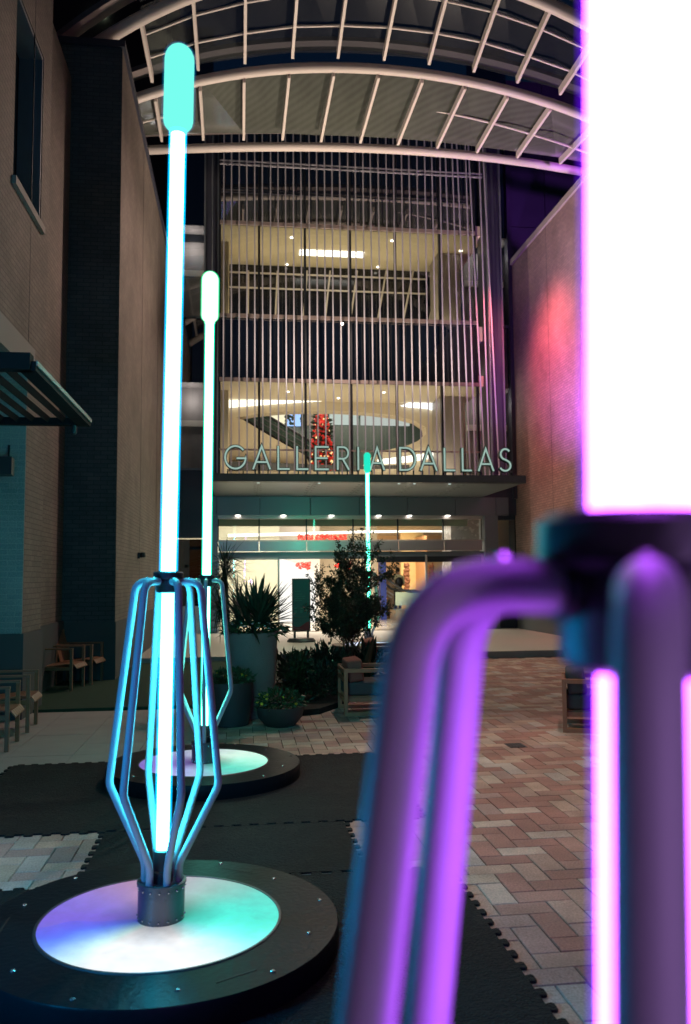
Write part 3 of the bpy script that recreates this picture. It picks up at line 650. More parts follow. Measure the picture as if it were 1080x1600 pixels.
for x in mull: 
    g = MB(); g.box(x - .03, x + .03, YG - .05, YG + .08, z2b, zt); g.build('mullion', M_frame, mf)
for z in (z2t, z3b, z3t):
    g = MB(); g.box(XF0, XF1, YG - .12, YG - .052, z - .05, z + .05); g.build('transom', mat('transom_metal', (.35, .28, .26), .4, .5), mf)
z = zf(706, 640); g = MB(); g.box(XF0, XF1, YG - .09, YG - .053, z - .022, z + .022); g.build('transom', MATS['transom_metal'], mf)
# side piers of the front
for x0, x1 in ((xf(322, 300), xf(342, 300)), (xf(755, 500), xf(776, 500))):
    g = MB(); g.box(x0, x1, YG - .5, YG + .4, z2b, zt); g.build('pier', M_dpanel, mf)
    for x in (x0, x1):
        g = MB(); g.box(x - .02, x + .02, YG - .54, YG - .503, z2b, zt); g.build('pier_trim', M_panel, mf)
# flanking bays set back
def bay(x0, x1, label=None):
    for (ya, yb, m) in ((60, 362, M_spandrel), (362, 503, None), (503, 602, M_spandrel), (602, 735, None), (735, 805, M_dpanel)):
        za_, zb_ = at(545, yb, 24.2).z, at(545, ya, 24.2).z
        if m: pane(x0, x1, za_, zb_, 24.2, m, 'spandrel')
        else:
            g = MB(); g.box(x0, x1, 24.14, 24.195, za_ - .03, za_ + .03); g.build('transom', M_panel, mf)
def slab(x0, x1, y0, y1, z0, z1, m, name, par=mf):
    g = MB(); g.box(x0, x1, y0, y1, z0, z1); return g.build(name, m, par)
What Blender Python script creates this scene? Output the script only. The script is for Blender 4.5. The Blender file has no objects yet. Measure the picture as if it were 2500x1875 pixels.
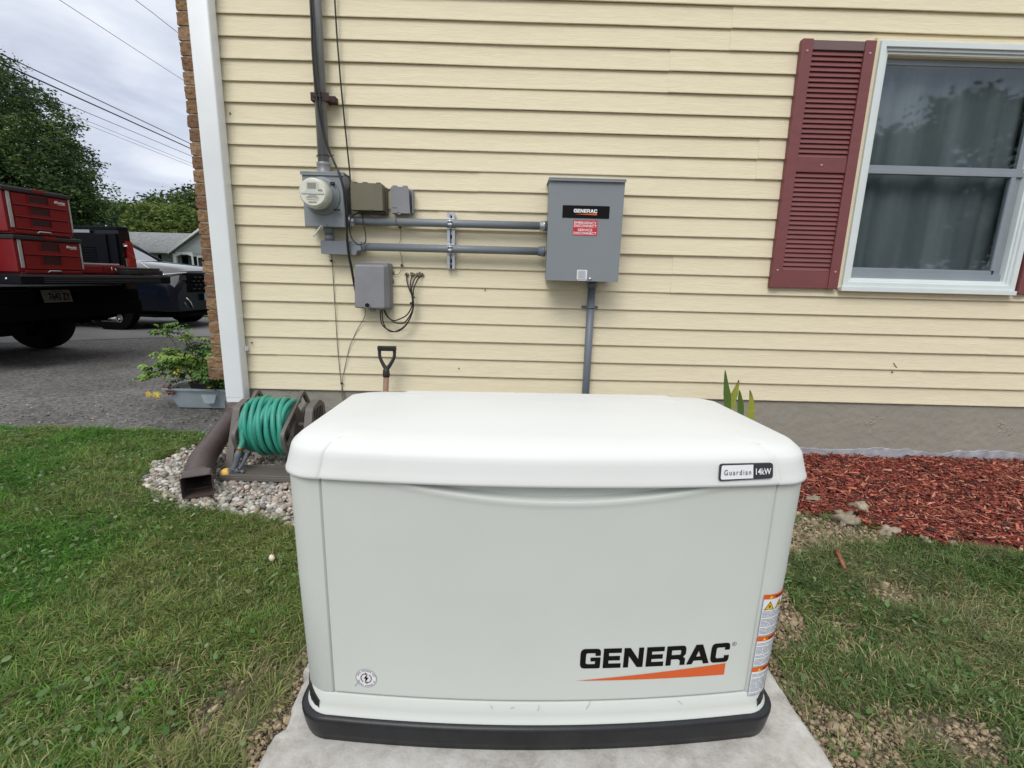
import bpy, bmesh, math, random
import numpy as np
from mathutils import Vector, Matrix
from mathutils.geometry import tessellate_polygon
R = math.radians
rnd = random.Random(7)
scene = bpy.context.scene
COL = scene.collection

# ------------------------------------------------------------ camera
P_, RO_, YA_ = 0.2113, 0.02593, 0.00871
fwd = Vector((math.sin(YA_)*math.cos(P_), math.cos(YA_)*math.cos(P_), -math.sin(P_)))
rt = Vector((math.cos(YA_), -math.sin(YA_), 0)); up = rt.cross(fwd)
r2 = rt*math.cos(RO_)+up*math.sin(RO_); u2 = -rt*math.sin(RO_)+up*math.cos(RO_)
cam = bpy.data.cameras.new('camera'); camo = bpy.data.objects.new('camera', cam); COL.objects.link(camo)
camo.matrix_world = Matrix(((r2.x, u2.x, -fwd.x, 0), (r2.y, u2.y, -fwd.y, -2.80345), (r2.z, u2.z, -fwd.z, 0.66585), (0, 0, 0, 1)))
cam.sensor_width = 36.0; cam.lens = 36.0*1200/2500; cam.clip_start = 0.02; cam.clip_end = 2000
scene.camera = camo
# ------------------------------------------------------------ world: overcast sky
SUN_EL, SUN_ROT = R(47), R(196)
w = bpy.data.worlds.new('World'); scene.world = w; w.use_nodes = True
nt = w.node_tree; N = nt.nodes; L = nt.links; N.clear()
out = N.new('ShaderNodeOutputWorld')
sky = N.new('ShaderNodeTexSky'); sky.sky_type = 'NISHITA'; sky.sun_disc = False
sky.sun_elevation = SUN_EL; sky.sun_rotation = SUN_ROT
bg1 = N.new('ShaderNodeBackground'); bg1.inputs[1].default_value = 0.012; L.new(sky.outputs[0], bg1.inputs[0])
tc = N.new('ShaderNodeTexCoord')
sep = N.new('ShaderNodeSeparateXYZ'); L.new(tc.outputs['Generated'], sep.inputs[0])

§

- Exercise
Your task is to copy the entries in full and exactly, without any images.

- Correct response
Write part 3 of the bpy script that recreates this picture. It picks up at line 650. More parts follow. Measure the picture as if it were 1080x1600 pixels.
for x in mull: 
    g = MB(); g.box(x - .03, x + .03, YG - .05, YG + .08, z2b, zt); g.build('mullion', M_frame, mf)
for z in (z2t, z3b, z3t):
    g = MB(); g.box(XF0, XF1, YG - .12, YG - .052, z - .05, z + .05); g.build('transom', mat('transom_metal', (.35, .28, .26), .4, .5), mf)
z = zf(706, 640); g = MB(); g.box(XF0, XF1, YG - .09, YG - .053, z - .022, z + .022); g.build('transom', MATS['transom_metal'], mf)
# side piers of the front
for x0, x1 in ((xf(322, 300), xf(342, 300)), (xf(755, 500), xf(776, 500))):
    g = MB(); g.box(x0, x1, YG - .5, YG + .4, z2b, zt); g.build('pier', M_dpanel, mf)
    for x in (x0, x1):
        g = MB(); g.box(x - .02, x + .02, YG - .54, YG - .503, z2b, zt); g.build('pier_trim', M_panel, mf)
# flanking bays set back
def bay(x0, x1, label=None):
    for (ya, yb, m) in ((60, 362, M_spandrel), (362, 503, None), (503, 602, M_spandrel), (602, 735, None), (735, 805, M_dpanel)):
        za_, zb_ = at(545, yb, 24.2).z, at(545, ya, 24.2).z
        if m: pane(x0, x1, za_, zb_, 24.2, m, 'spandrel')
        else:
            g = MB(); g.box(x0, x1, 24.14, 24.195, za_ - .03, za_ + .03); g.build('transom', M_panel, mf)
def slab(x0, x1, y0, y1, z0, z1, m, name, par=mf):
    g = MB(); g.box(x0, x1, y0, y1, z0, z1); return g.build(name, m, par)
What Blender Python script creates this scene? Output the script only. The script is for Blender 4.5. The Blender file has no objects yet. Measure the picture as if it were 2500x1875 pixels.
import bpy, bmesh, math, random
import numpy as np
from mathutils import Vector, Matrix
from mathutils.geometry import tessellate_polygon
R = math.radians
rnd = random.Random(7)
scene = bpy.context.scene
COL = scene.collection

# ------------------------------------------------------------ camera
P_, RO_, YA_ = 0.2113, 0.02593, 0.00871
fwd = Vector((math.sin(YA_)*math.cos(P_), math.cos(YA_)*math.cos(P_), -math.sin(P_)))
rt = Vector((math.cos(YA_), -math.sin(YA_), 0)); up = rt.cross(fwd)
r2 = rt*math.cos(RO_)+up*math.sin(RO_); u2 = -rt*math.sin(RO_)+up*math.cos(RO_)
cam = bpy.data.cameras.new('camera'); camo = bpy.data.objects.new('camera', cam); COL.objects.link(camo)
camo.matrix_world = Matrix(((r2.x, u2.x, -fwd.x, 0), (r2.y, u2.y, -fwd.y, -2.80345), (r2.z, u2.z, -fwd.z, 0.66585), (0, 0, 0, 1)))
cam.sensor_width = 36.0; cam.lens = 36.0*1200/2500; cam.clip_start = 0.02; cam.clip_end = 2000
scene.camera = camo
# ------------------------------------------------------------ world: overcast sky
SUN_EL, SUN_ROT = R(47), R(196)
w = bpy.data.worlds.new('World'); scene.world = w; w.use_nodes = True
nt = w.node_tree; N = nt.nodes; L = nt.links; N.clear()
out = N.new('ShaderNodeOutputWorld')
sky = N.new('ShaderNodeTexSky'); sky.sky_type = 'NISHITA'; sky.sun_disc = False
sky.sun_elevation = SUN_EL; sky.sun_rotation = SUN_ROT
bg1 = N.new('ShaderNodeBackground'); bg1.inputs[1].default_value = 0.012; L.new(sky.outputs[0], bg1.inputs[0])
tc = N.new('ShaderNodeTexCoord')
sep = N.new('ShaderNodeSeparateXYZ'); L.new(tc.outputs['Generated'], sep.inputs[0])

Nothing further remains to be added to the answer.